Dignified graduate/professional standard of living

Problem: Many graduate and professional students are responsible for supporting families or have returned to pursue postgraduate education after spending time in the professional workforce. In addition to pursuing an education, many graduate students also perform necessary functions for the university including research and teaching. All students deserve a dignified standard of living. Graduate students needs for affordable housing, food, transportation, and healthcare manifest differently than the needs of undergraduates.


Diverse campus climate, genuine recruitment, and active retention

Problem: Many departments struggle to foster a sense of inclusion and community among students of color, LGBTQIA students, international students, and nontraditional students. Implicit biases affect how these students are treated within institutions. In the absence of supporting actions that genuinely include their perspectives and experiences, many feel that they fulfill arbitrary “diversity quotas”. The associated stress disproportionately affects the mental and physiological health of these students, placing additional burdens on the performance and wellbeing of those from marginalized backgrounds.

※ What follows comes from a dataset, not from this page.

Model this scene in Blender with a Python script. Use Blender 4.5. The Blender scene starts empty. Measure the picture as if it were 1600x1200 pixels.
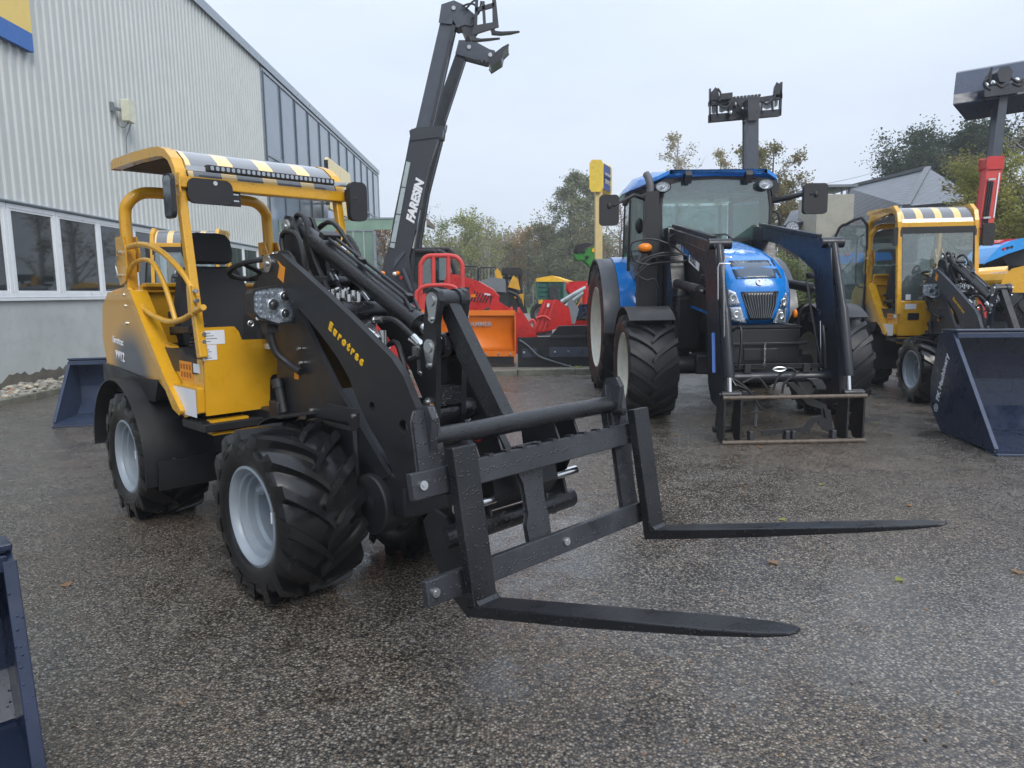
import bpy, math, random
from mathutils import Vector, Matrix
from mathutils.geometry import tessellate_polygon
R=math.radians
sc=bpy.context.scene; COL=sc.collection
random.seed(7)
# ---------------- camera (real place: a person holding a phone at 1.42 m) ----------------
FP=1100.0; HC=1.42; PIT=R(7.4); ROL=R(0.8)
_fw=Vector((0,math.cos(PIT),-math.sin(PIT))); _r=Vector((1,0,0)); _u=Vector((0,math.sin(PIT),math.cos(PIT)))
CR=_r*math.cos(ROL)-_u*math.sin(ROL); CU=_u*math.cos(ROL)+_r*math.sin(ROL); CC=Vector((0,0,HC))
cam=bpy.data.cameras.new('camera'); co=bpy.data.objects.new('camera',cam); COL.objects.link(co)
cam.sensor_width=36; cam.lens=36*FP/1600; cam.clip_end=900; cam.clip_start=.05
M=Matrix((( CR.x,CU.x,-_fw.x,CC.x),(CR.y,CU.y,-_fw.y,CC.y),(CR.z,CU.z,-_fw.z,CC.z),(0,0,0,1)))
co.matrix_world=M; sc.camera=co
# ---------------- overcast daylight ----------------
W=bpy.data.worlds.new('World'); sc.world=W; W.use_nodes=True
nt=W.node_tree; nt.nodes.clear()
def N(nt,t,**k):
    n=nt.nodes.new(t)
    for a,b in k.items():
        if a.startswith('i_'):
            key=a[2:]; key=int(key) if key.isdigit() else key.replace('_',' ')
            n.inputs[key].default_value=b
        else: setattr(n,a,b)
    return n
out=N(nt,'ShaderNodeOutputWorld'); bg=N(nt,'ShaderNodeBackground'); bg.inputs[1].default_value=.1
sky=N(nt,'ShaderNodeTexSky',sky_type='NISHITA',sun_disc=False,sun_elevation=R(38),sun_rotation=R(150),dust_density=3.0,air_density=1.0)
tc=N(nt,'ShaderNodeTexCoord'); mp=N(nt,'ShaderNodeMapping'); mp.inputs['Scale'].default_value=(1,1,3.2)
nz=N(nt,'ShaderNodeTexNoise',i_Scale=1.3,i_Detail=6.0,i_Roughness=.55)
rp=N(nt,'ShaderNodeValToRGB'); rp.color_ramp.elements[0].position=.35; rp.color_ramp.elements[1].position=.7
rp.color_ramp.elements[0].color=(5.2,6.0,7.15,1); rp.color_ramp.elements[1].color=(6.5,7.15,8.2,1)
sx=N(nt,'ShaderNodeSeparateXYZ'); pw=N(nt,'ShaderNodeMath',operation='POWER',use_clamp=True); pw.inputs[1].default_value=1.7; mr=N(nt,'ShaderNodeMapRange',i_1=0.0,i_2=1.0,i_3=1.0,i_4=2.3)
ml=N(nt,'ShaderNodeVectorMath',operation='SCALE'); mx=N(nt,'ShaderNodeMixRGB',i_0=.93)
L=nt.links.new
L(tc.outputs['Generated'],mp.inputs[0]); L(mp.outputs[0],nz.inputs[0]); L(nz.outputs[0],rp.inputs[0])
L(tc.outputs['Generated'],sx.inputs[0]); L(sx.outputs[2],pw.inputs[0]); L(pw.outputs[0],mr.inputs[0]); L(rp.outputs[0],ml.inputs[0]); L(mr.outputs[0],ml.inputs['Scale'])
L(sky.outputs[0],mx.inputs[1]); L(ml.outputs[0],mx.inputs[2]); L(mx.outputs[0],bg.inputs[0]); L(bg.outputs[0],out.inputs[0])
sun=bpy.data.lights.new('sun','SUN'); sun.energy=1.5; sun.angle=R(25); sun.color=(1,.96,.9)
so=bpy.data.objects.new('sun',sun); COL.objects.link(so); so.rotation_euler=(R(50),0,R(28))
vs=sc.view_settings; vs.view_transform='Standard'; vs.look='None'; vs.exposure=0.33; vs.gamma=1; vs.use_curve_mapping=False

# ---------------- pixel -> place helpers ----------------
def ray(px,py): return _fw+CR*((px-800)/FP)-CU*((py-600)/FP)
def gz(px,py,z=0):
    d=ray(px,py); return CC+d*((z-HC)/d.z)
def onY(px,py,Y):
    d=ray(px,py); return CC+d*(Y/d.y)
class Frame:
    def __init__(s,ox,oy,az,oz=0):
        a=R(az); s.o=Vector((ox,oy,oz)); s.f=Vector((math.sin(a),math.cos(a),0)); s.l=Vector((-math.cos(a),math.sin(a),0)); s.rot=math.pi/2-a
    def w(s,p): return s.o+s.f*p[0]+s.l*p[1]+Vector((0,0,p[2]))
    def loc(s,p): q=p-s.o; return Vector((q.dot(s.f),q.dot(s.l),q.z))
    def pl(s,px,py,p0,n): d=ray(px,py); return s.loc(CC+d*((p0-CC).dot(n)/d.dot(n)))
    def S(s,px,py,v): return s.pl(px,py,s.o+s.l*v,s.l)
    def U(s,px,py,u): return s.pl(px,py,s.o+s.f*u,s.f)
    def Z(s,px,py,z): return s.loc(gz(px,py,z))
    def SP(s,pts,v): return [(lambda q:(q.x,q.z))(s.S(a,b,v)) for a,b in pts]
    def ST(s,pts,v): return [s.S(a,b,v) for a,b in pts]
    def UP(s,pts,u): return [(lambda q:(q.y,q.z))(s.U(a,b,u)) for a,b in pts]

# ---------------- materials ----------------
def newmat(name):
    m=bpy.data.materials.new(name); m.use_nodes=True; t=m.node_tree; t.nodes.clear()
    o=t.nodes.new('ShaderNodeOutputMaterial'); b=t.nodes.new('ShaderNodeBsdfPrincipled'); t.links.new(b.outputs[0],o.inputs[0]); return m,t,b,o
def mat(name,col,rough=.5,metal=0,var=.12,vs=6,bump=0,bs=60,drops=0,coat=0,spec=.5,rv=.12,dirt=0,dirtcol=(.12,.1,.08),emit=None):
    m,t,b,o=newmat(name); l=t.links.new
    tc=N(t,'ShaderNodeTexCoord'); nz=N(t,'ShaderNodeTexNoise',i_Scale=vs,i_Detail=5.0,i_Roughness=.6); l(tc.outputs['Object'],nz.inputs[0])
    mr=N(t,'ShaderNodeMapRange',i_1=.3,i_2=.7,i_3=1-var,i_4=1+var); l(nz.outputs[0],mr.inputs[0])
    sc_=N(t,'ShaderNodeVectorMath',operation='SCALE'); sc_.inputs[0].default_value=col; l(mr.outputs[0],sc_.inputs['Scale'])
    last=sc_.outputs[0]
    if dirt:
        n2=N(t,'ShaderNodeTexNoise',i_Scale=vs*2.3,i_Detail=8.0,i_Roughness=.7); l(tc.outputs['Object'],n2.inputs[0])
        m2=N(t,'ShaderNodeMapRange',i_1=.52,i_2=.75,i_3=0.0,i_4=dirt); l(n2.outputs[0],m2.inputs[0])
        mx=N(t,'ShaderNodeMixRGB'); mx.inputs[2].default_value=(*dirtcol,1); l(m2.outputs[0],mx.inputs[0]); l(last,mx.inputs[1]); last=mx.outputs[0]
    l(last,b.inputs['Base Color'])
    m3=N(t,'ShaderNodeMapRange',i_1=.3,i_2=.7,i_3=max(.02,rough-rv),i_4=min(1,rough+rv)); l(nz.outputs[0],m3.inputs[0]); l(m3.outputs[0],b.inputs['Roughness'])
    b.inputs['Metallic'].default_value=metal; b.inputs['Coat Weight'].default_value=coat; b.inputs['Coat Roughness'].default_value=.08; b.inputs['Specular IOR Level'].default_value=spec
    h=None
    if bump:
        n4=N(t,'ShaderNodeTexNoise',i_Scale=bs,i_Detail=3.0); l(tc.outputs['Object'],n4.inputs[0])
        bp=N(t,'ShaderNodeBump',i_Strength=bump,i_Distance=.004); l(n4.outputs[0],bp.inputs['Height']); h=bp
    if drops:
        v=N(t,'ShaderNodeTexVoronoi',i_Scale=95.0,i_Randomness=1.0); l(tc.outputs['Object'],v.inputs[0])
        m5=N(t,'ShaderNodeMapRange',i_1=.42,i_2=.12,i_3=0.0,i_4=1.0); l(v.outputs['Distance'],m5.inputs[0])
        sp=N(t,'ShaderNodeSeparateColor'); l(v.outputs['Color'],sp.inputs[0]); gt=N(t,'ShaderNodeMath',operation='LESS_THAN'); gt.inputs[1].default_value=drops; l(sp.outputs[0],gt.inputs[0])
        mu=N(t,'ShaderNodeMath',operation='MULTIPLY'); l(m5.outputs[0],mu.inputs[0]); l(gt.outputs[0],mu.inputs[1])
        bp=N(t,'ShaderNodeBump',i_Strength=.9,i_Distance=.003); l(mu.outputs[0],bp.inputs['Height'])
        if h: l(h.outputs[0],bp.inputs['Normal'])
        h=bp
    if h: l(h.outputs[0],b.inputs['Normal'])
    if emit: b.inputs['Emission Color'].default_value=(*emit,1); b.inputs['Emission Strength'].default_value=.6
    return m
def glass(name,tint=(.75,.85,.85),refl=.12,rough=.02,film=(.45,.55,.55),fa=.12):
    m,t,b,o=newmat(name); l=t.links.new
    tr=N(t,'ShaderNodeBsdfTransparent'); tr.inputs[0].default_value=(*tint,1)
    gl=N(t,'ShaderNodeBsdfGlossy'); gl.inputs['Roughness'].default_value=rough
    fr=N(t,'ShaderNodeLayerWeight',i_Blend=.35); mr=N(t,'ShaderNodeMapRange',i_1=0.0,i_2=1.0,i_3=refl,i_4=.9); l(fr.outputs['Fresnel'],mr.inputs[0])
    mx=N(t,'ShaderNodeMixShader'); l(mr.outputs[0],mx.inputs[0]); l(tr.outputs[0],mx.inputs[1]); l(gl.outputs[0],mx.inputs[2])
    df=N(t,'ShaderNodeBsdfDiffuse'); df.inputs[0].default_value=(*film,1); m2=N(t,'ShaderNodeMixShader',i_0=fa); l(mx.outputs[0],m2.inputs[1]); l(df.outputs[0],m2.inputs[2])
    l(m2.outputs[0],o.inputs[0]); t.nodes.remove(b); return m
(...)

Best practices for graduate student–advisor relationships

Problem: Graduate students works closely with a faculty advisor who offers academic guidance, and who decides when the student may advance in certain stages of degree completion. Best practices have yet to be implemented to ensure fair, respectful, and equitable working relationships, leading to students being mistreated by advisors in ways that affect mental health and successful degree completion.


Transparency and diversity of funding opportunities

Problem: Allocation of graduate student funding is biased, non-transparent, and insufficient to meet the needs of graduate and professional students.

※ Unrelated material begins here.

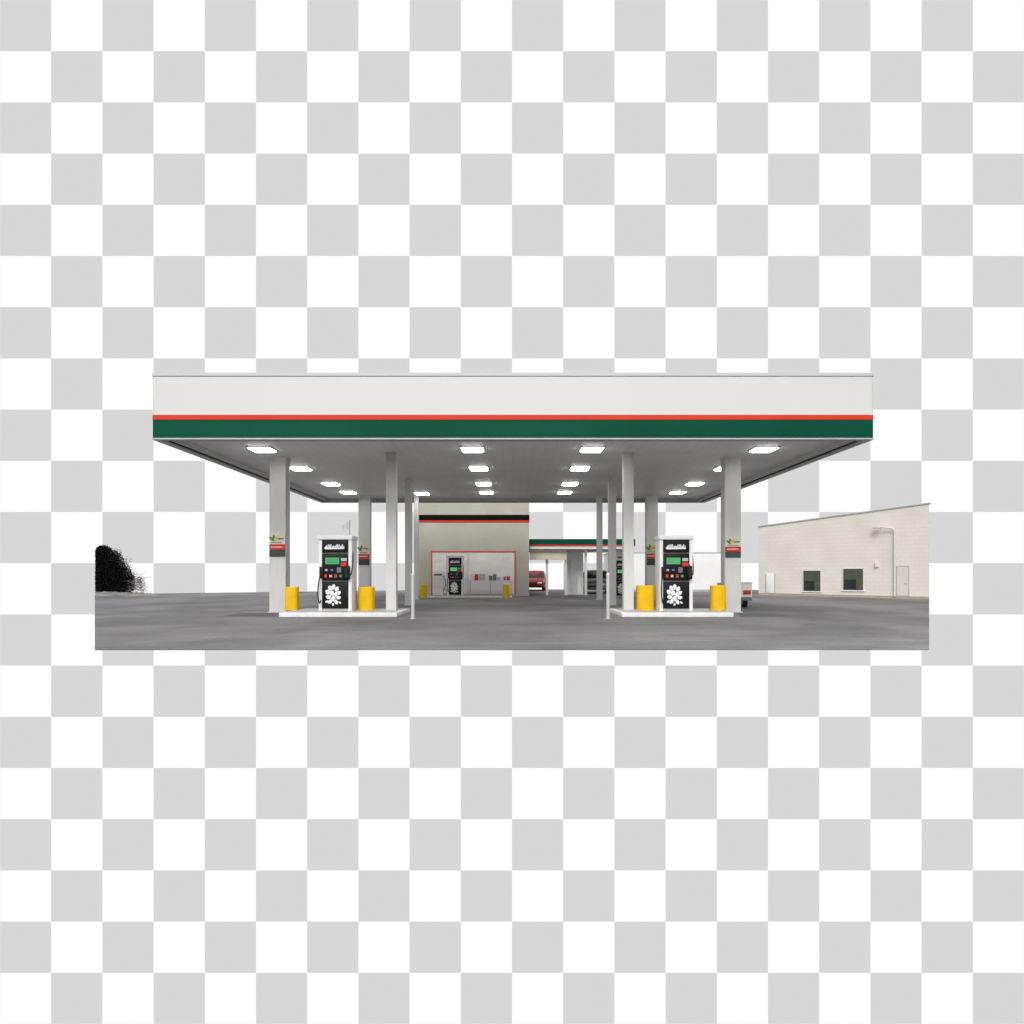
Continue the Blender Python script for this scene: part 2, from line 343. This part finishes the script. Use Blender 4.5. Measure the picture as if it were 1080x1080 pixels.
# ---------------------------------------------------------------- pumps
def make_pump(label, loc):
    t = thing('fuel_pump', label, 'fuel pump', loc, 0, 'fuel pumps')
    K = 37.0
    def X(x): return (x-353.5)/K
    def Z(y): return 1.04+(HY-y)/K
    D = .62
    bobj('plinth', M['trim'], t, X(337.5), X(369.5), .03, D-.03, 0, Z(642))
    bobj('cabinet', M['white'], t, X(338.5), X(368.5), .03, D-.03, Z(642)+.001, Z(567), bev=.01)
    for a, c in ((336,339.6),(367.4,371)):
        bobj('side_post', M['white'], t, X(a), X(c), .0, D, Z(645), Z(566), bev=.012)
    bobj('top_cap', M['white'], t, X(335.2), X(371.8), -.04, D+.04, Z(568.5)-.02, Z(565), bev=.015)
    hs = bobj('header_sign', M['black'], t, X(339.8), X(367.2), -.02, .029, Z(583), Z(569), bev=.004)
    bm = bmesh.new(); rr = random.Random(3)
    x = 345.5
    while x < 362.5:
        w = rr.uniform(.8, 1.4); h = rr.choice((2.6,2.9,4.2)); sl = .9
        poly(bm, [(X(x),Z(578.6)),(X(x+w),Z(578.6)),(X(x+w+sl),Z(578.6-h)),(X(x+sl),Z(578.6-h))], -.026, -.021); x += w+.4
    poly(bm, [(X(342.0),Z(578.3)),(X(345.5),Z(574.5)),(X(345.2),Z(577.5)),(X(363.8),Z(578.0)),(X(363.0),Z(579.2)),(X(343.5),Z(579.6))], -.027, -.0205)
    obj('lettering', bm, M['white'], hs)
    cp = bobj('control_panel', M['black'], t, X(339.8), X(367.2), -.01, .029, Z(612.6), Z(583.8), bev=.004)
    dp = bobj('display', M['lcd'], cp, X(343.2), X(357.8), -.02, -.011, Z(595.2), Z(588.3))
    for yy in (590.6,593.2): bobj('display_line', M['sgreen'], dp, X(345), X(356), -.023, -.0205, Z(yy+.4), Z(yy-.4))
    bobj('card_reader', M['sred'], cp, X(359.6), X(366), -.03, -.011, Z(597.4), Z(593.4))
    bobj('price_plate', M['trim'], cp, X(359.8), X(365.8), -.022, -.011, Z(592), Z(588.7))
    for (a, c, y0_, y1_, mm) in ((343,345.6,602.4,600.4,'trim'),(348.8,351.4,602.2,600.4,'sblue'),
                                 (342.3,345,609.4,606,'sred'),(347.6,350.3,609,606.4,'trim'),(353,355.7,609.4,606,'sred'),(358.2,361,609,606.4,'sgreen')):
        bobj('grade_button', M[mm], cp, X(a), X(c), -.026, -.011, Z(y0_), Z(y1_))
    bobj('keypad', M['darktrim'], cp, X(355.5), X(360), -.025, -.011, Z(604), Z(598.5))
    lp = bobj('lower_panel', M['black'], t, X(339.8), X(367.2), -.004, .029, Z(641.8), Z(613.3), bev=.004)
    rr = random.Random(21)
    blobs = [(351.8,619.2,.1,3.6,2.6),(348.2,620.6,-.4,3.6,2.4),(355.4,621.2,.5,3.5,2.5),(345.9,624.6,-.8,3.5,2.7),(357.2,625.4,1.1,3.3,2.6),
             (350.0,625.6,-.2,3.7,2.8),(354.2,627,.35,3.7,2.6),(346.6,629.8,-1.3,3.4,2.6),(357.2,630.4,1.5,3.2,2.3),
             (351.6,631.4,.2,3.6,3.0),(348.4,634.6,-2.5,3.3,2.3),(354.6,635.0,2.7,3.3,2.2),(345.2,634.6,-1.9,2.2,1.5),(358.6,635.6,2.1,2.0,1.3),(351.5,637.6,3.1,1.8,1.4)]
    for k,(bx,by,ang,L_,w_) in enumerate(blobs):
        pts=[]
        d = (math.sin(ang), math.cos(ang)); p = (d[1], -d[0])
        for q in range(18):
            th = 2*math.pi*q/18; a_ = math.cos(th); b2 = math.sin(th)
            u_ = L_*a_*(1+rr.uniform(-.12,.12)); v_ = w_*b2*(1-.25*max(0,a_))*(1+rr.uniform(-.15,.15))
            pts.append((X(bx+d[0]*u_*.84+p[0]*v_*.84), Z(by-(d[1]*u_*.84+p[1]*v_*.84))))
        cx_=sum(q[0] for q in pts)/18; cz_=sum(q[1] for q in pts)/18
        zf=-.008-.0016*k
        bm = bmesh.new(); poly(bm, [(cx_+(q[0]-cx_)*1.1,cz_+(q[1]-cz_)*1.1) for q in pts], zf+.0006, -.0042); obj('petal_outline', bm, M['black'], lp)
        bm = bmesh.new(); poly(bm, pts, zf, zf+.0012); obj('emblem_petal', bm, M['white'], lp)
    nz = bobj('nozzle_holster', M['black'], t, X(364.2), X(369.5), -.10, -.012, Z(611), Z(597), bev=.01)
    bm = bmesh.new(); cyl(bm, (X(367),-.13,Z(603)), (X(366.4),-.10,Z(596)), .025, .02); box(bm, X(365),X(368.4),-.17,-.11,Z(609),Z(602),bev=.012)
    obj('nozzle', bm, M['rubber'], nz)
    bm = bmesh.new(); pts = []
    for q in range(21):
        tt = q/20
        pts.append(Vector((X(371)+.06*math.sin(math.pi*tt)-.10*tt, .12-.27*tt, Z(582)+(Z(609)-Z(582))*tt-.35*math.sin(math.pi*min(1,tt*1.02))**2*tt)))
    tube(bm, pts, .016); obj('hose', bm, M['rubber'], t, True)
    nz = bobj('nozzle_holster', M['black'], t, X(337.6), X(341.6), -.08, -.012, Z(610), Z(598), bev=.01)
    bm = bmesh.new(); pts=[]
    for q in range(25):
        tt=q/24
        pts.append(Vector((X(338.9)-.05*math.sin(math.pi*tt)-.015*math.sin(2*math.pi*tt), -.05-.10*math.sin(math.pi*tt), Z(606)-(Z(606)-Z(636))*math.sin(math.pi*min(1,tt*.62))**1.3)))
    tube(bm, pts, .018); obj('hose', bm, M['rubber'], t, True)
    return t
YP = 18.92
p1 = make_pump('black and white fuel pump on left island, white flag on its top', (px(353.5,YP), YP, .124))
dup(p1, (px(713.2,YP), YP, .124), 0, 'black and white fuel pump on the right island')
pb = dup(p1, (px(480,33.8), 33.8, .064), 0, 'small distant fuel pump in front of the store window')
pb.scale = (.86,.8,.96)
pr = dup(p1, (px(655.5,34.5), 34.5, 0), 0, 'distant fuel pump half hidden behind slim column of right island'); pr.scale = (.75,.8,.93)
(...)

Building strong community partnerships

Problem: Insulation within the campus community disconnects graduate/professional students from external opportunities with the potential to address graduate student needs, improve social networks and support, and advance professional development.


PDST: affordability, accessibility, and accountability

Problem: Professional Degree Supplemental Tuition (PDST) is levied without transparency which burdens graduate and professional students with debt, disproportionately affects students of lower socioeconomic status, and leaves many students unable to pay for housing and fulfill basic needs.


Creating a sustainable university culture

Problem: Management of resources that sustain UC campuses has important economic, ecological, and social consequences. Improving environmental sustainability within the campus culture requires measured action that has the potential to dovetail with improvements in graduate student health, housing, food, and transportation.


Bridging graduate/professional and undergraduate students

Problem: Lack of communication between graduate/professional students and undergraduate students limits the potential of these student bodies to achieve more by working collectively at the intersections of mutual goals.